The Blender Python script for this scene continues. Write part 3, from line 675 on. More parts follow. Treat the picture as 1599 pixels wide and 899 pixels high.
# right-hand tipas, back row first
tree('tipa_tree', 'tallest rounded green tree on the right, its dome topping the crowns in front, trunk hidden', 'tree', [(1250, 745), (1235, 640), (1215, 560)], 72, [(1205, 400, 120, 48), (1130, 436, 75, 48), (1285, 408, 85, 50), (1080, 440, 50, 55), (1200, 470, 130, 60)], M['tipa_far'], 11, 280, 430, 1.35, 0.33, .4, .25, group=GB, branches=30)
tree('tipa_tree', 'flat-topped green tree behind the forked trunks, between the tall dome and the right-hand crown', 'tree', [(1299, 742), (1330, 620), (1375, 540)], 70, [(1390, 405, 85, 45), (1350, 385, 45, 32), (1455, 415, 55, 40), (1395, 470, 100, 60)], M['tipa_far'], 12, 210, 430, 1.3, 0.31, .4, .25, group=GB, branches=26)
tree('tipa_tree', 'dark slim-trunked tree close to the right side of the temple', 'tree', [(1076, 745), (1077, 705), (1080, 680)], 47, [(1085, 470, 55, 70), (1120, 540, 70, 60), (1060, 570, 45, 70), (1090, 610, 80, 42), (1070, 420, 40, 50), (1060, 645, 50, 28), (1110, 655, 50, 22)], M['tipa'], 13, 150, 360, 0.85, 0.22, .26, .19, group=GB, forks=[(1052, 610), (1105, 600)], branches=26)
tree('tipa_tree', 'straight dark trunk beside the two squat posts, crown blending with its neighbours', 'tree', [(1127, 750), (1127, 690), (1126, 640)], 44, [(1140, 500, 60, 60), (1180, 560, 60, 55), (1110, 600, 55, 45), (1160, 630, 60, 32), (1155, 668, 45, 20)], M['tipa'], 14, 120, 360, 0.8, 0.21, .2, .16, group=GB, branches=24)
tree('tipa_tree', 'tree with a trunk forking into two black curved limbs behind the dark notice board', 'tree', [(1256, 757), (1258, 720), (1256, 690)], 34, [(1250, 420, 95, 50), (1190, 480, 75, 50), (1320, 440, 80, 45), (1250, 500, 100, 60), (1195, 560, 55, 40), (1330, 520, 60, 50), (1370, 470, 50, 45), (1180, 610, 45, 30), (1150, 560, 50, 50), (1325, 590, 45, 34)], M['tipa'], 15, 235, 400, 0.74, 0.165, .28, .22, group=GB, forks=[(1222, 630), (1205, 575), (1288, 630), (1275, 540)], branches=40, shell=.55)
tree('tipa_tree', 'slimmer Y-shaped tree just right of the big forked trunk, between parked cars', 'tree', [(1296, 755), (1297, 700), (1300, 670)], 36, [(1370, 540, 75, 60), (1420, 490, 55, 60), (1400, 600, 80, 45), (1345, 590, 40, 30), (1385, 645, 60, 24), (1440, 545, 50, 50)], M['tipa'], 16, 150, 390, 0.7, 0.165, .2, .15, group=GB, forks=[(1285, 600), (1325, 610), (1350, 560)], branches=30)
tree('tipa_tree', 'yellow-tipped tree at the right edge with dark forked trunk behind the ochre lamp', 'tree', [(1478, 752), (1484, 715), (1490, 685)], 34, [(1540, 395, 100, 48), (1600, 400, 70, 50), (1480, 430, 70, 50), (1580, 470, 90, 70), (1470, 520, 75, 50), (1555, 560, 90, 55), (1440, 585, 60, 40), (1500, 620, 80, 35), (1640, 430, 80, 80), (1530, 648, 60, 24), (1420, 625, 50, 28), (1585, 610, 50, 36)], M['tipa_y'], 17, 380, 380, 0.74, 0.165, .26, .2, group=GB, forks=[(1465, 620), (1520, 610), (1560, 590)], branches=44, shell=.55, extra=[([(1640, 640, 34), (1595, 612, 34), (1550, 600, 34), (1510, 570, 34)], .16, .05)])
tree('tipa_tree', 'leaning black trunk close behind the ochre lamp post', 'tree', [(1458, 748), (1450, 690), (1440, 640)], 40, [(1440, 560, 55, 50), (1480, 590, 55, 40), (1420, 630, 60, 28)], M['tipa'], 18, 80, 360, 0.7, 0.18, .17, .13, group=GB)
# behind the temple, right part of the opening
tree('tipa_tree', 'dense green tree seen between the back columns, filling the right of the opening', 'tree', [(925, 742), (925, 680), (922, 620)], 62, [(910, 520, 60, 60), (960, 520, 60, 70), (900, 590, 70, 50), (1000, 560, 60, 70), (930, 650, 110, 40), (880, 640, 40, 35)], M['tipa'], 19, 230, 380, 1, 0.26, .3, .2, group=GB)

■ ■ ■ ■

_Required task_:
Write the entire listing out again, word for word.

_Written response_:
The Blender Python script for this scene continues. Write part 3, from line 675 on. More parts follow. Treat the picture as 1599 pixels wide and 899 pixels high.
# right-hand tipas, back row first
tree('tipa_tree', 'tallest rounded green tree on the right, its dome topping the crowns in front, trunk hidden', 'tree', [(1250, 745), (1235, 640), (1215, 560)], 72, [(1205, 400, 120, 48), (1130, 436, 75, 48), (1285, 408, 85, 50), (1080, 440, 50, 55), (1200, 470, 130, 60)], M['tipa_far'], 11, 280, 430, 1.35, 0.33, .4, .25, group=GB, branches=30)
tree('tipa_tree', 'flat-topped green tree behind the forked trunks, between the tall dome and the right-hand crown', 'tree', [(1299, 742), (1330, 620), (1375, 540)], 70, [(1390, 405, 85, 45), (1350, 385, 45, 32), (1455, 415, 55, 40), (1395, 470, 100, 60)], M['tipa_far'], 12, 210, 430, 1.3, 0.31, .4, .25, group=GB, branches=26)
tree('tipa_tree', 'dark slim-trunked tree close to the right side of the temple', 'tree', [(1076, 745), (1077, 705), (1080, 680)], 47, [(1085, 470, 55, 70), (1120, 540, 70, 60), (1060, 570, 45, 70), (1090, 610, 80, 42), (1070, 420, 40, 50), (1060, 645, 50, 28), (1110, 655, 50, 22)], M['tipa'], 13, 150, 360, 0.85, 0.22, .26, .19, group=GB, forks=[(1052, 610), (1105, 600)], branches=26)
tree('tipa_tree', 'straight dark trunk beside the two squat posts, crown blending with its neighbours', 'tree', [(1127, 750), (1127, 690), (1126, 640)], 44, [(1140, 500, 60, 60), (1180, 560, 60, 55), (1110, 600, 55, 45), (1160, 630, 60, 32), (1155, 668, 45, 20)], M['tipa'], 14, 120, 360, 0.8, 0.21, .2, .16, group=GB, branches=24)
tree('tipa_tree', 'tree with a trunk forking into two black curved limbs behind the dark notice board', 'tree', [(1256, 757), (1258, 720), (1256, 690)], 34, [(1250, 420, 95, 50), (1190, 480, 75, 50), (1320, 440, 80, 45), (1250, 500, 100, 60), (1195, 560, 55, 40), (1330, 520, 60, 50), (1370, 470, 50, 45), (1180, 610, 45, 30), (1150, 560, 50, 50), (1325, 590, 45, 34)], M['tipa'], 15, 235, 400, 0.74, 0.165, .28, .22, group=GB, forks=[(1222, 630), (1205, 575), (1288, 630), (1275, 540)], branches=40, shell=.55)
tree('tipa_tree', 'slimmer Y-shaped tree just right of the big forked trunk, between parked cars', 'tree', [(1296, 755), (1297, 700), (1300, 670)], 36, [(1370, 540, 75, 60), (1420, 490, 55, 60), (1400, 600, 80, 45), (1345, 590, 40, 30), (1385, 645, 60, 24), (1440, 545, 50, 50)], M['tipa'], 16, 150, 390, 0.7, 0.165, .2, .15, group=GB, forks=[(1285, 600), (1325, 610), (1350, 560)], branches=30)
tree('tipa_tree', 'yellow-tipped tree at the right edge with dark forked trunk behind the ochre lamp', 'tree', [(1478, 752), (1484, 715), (1490, 685)], 34, [(1540, 395, 100, 48), (1600, 400, 70, 50), (1480, 430, 70, 50), (1580, 470, 90, 70), (1470, 520, 75, 50), (1555, 560, 90, 55), (1440, 585, 60, 40), (1500, 620, 80, 35), (1640, 430, 80, 80), (1530, 648, 60, 24), (1420, 625, 50, 28), (1585, 610, 50, 36)], M['tipa_y'], 17, 380, 380, 0.74, 0.165, .26, .2, group=GB, forks=[(1465, 620), (1520, 610), (1560, 590)], branches=44, shell=.55, extra=[([(1640, 640, 34), (1595, 612, 34), (1550, 600, 34), (1510, 570, 34)], .16, .05)])
tree('tipa_tree', 'leaning black trunk close behind the ochre lamp post', 'tree', [(1458, 748), (1450, 690), (1440, 640)], 40, [(1440, 560, 55, 50), (1480, 590, 55, 40), (1420, 630, 60, 28)], M['tipa'], 18, 80, 360, 0.7, 0.18, .17, .13, group=GB)
# behind the temple, right part of the opening
tree('tipa_tree', 'dense green tree seen between the back columns, filling the right of the opening', 'tree', [(925, 742), (925, 680), (922, 620)], 62, [(910, 520, 60, 60), (960, 520, 60, 70), (900, 590, 70, 50), (1000, 560, 60, 70), (930, 650, 110, 40), (880, 640, 40, 35)], M['tipa'], 19, 230, 380, 1, 0.26, .3, .2, group=GB)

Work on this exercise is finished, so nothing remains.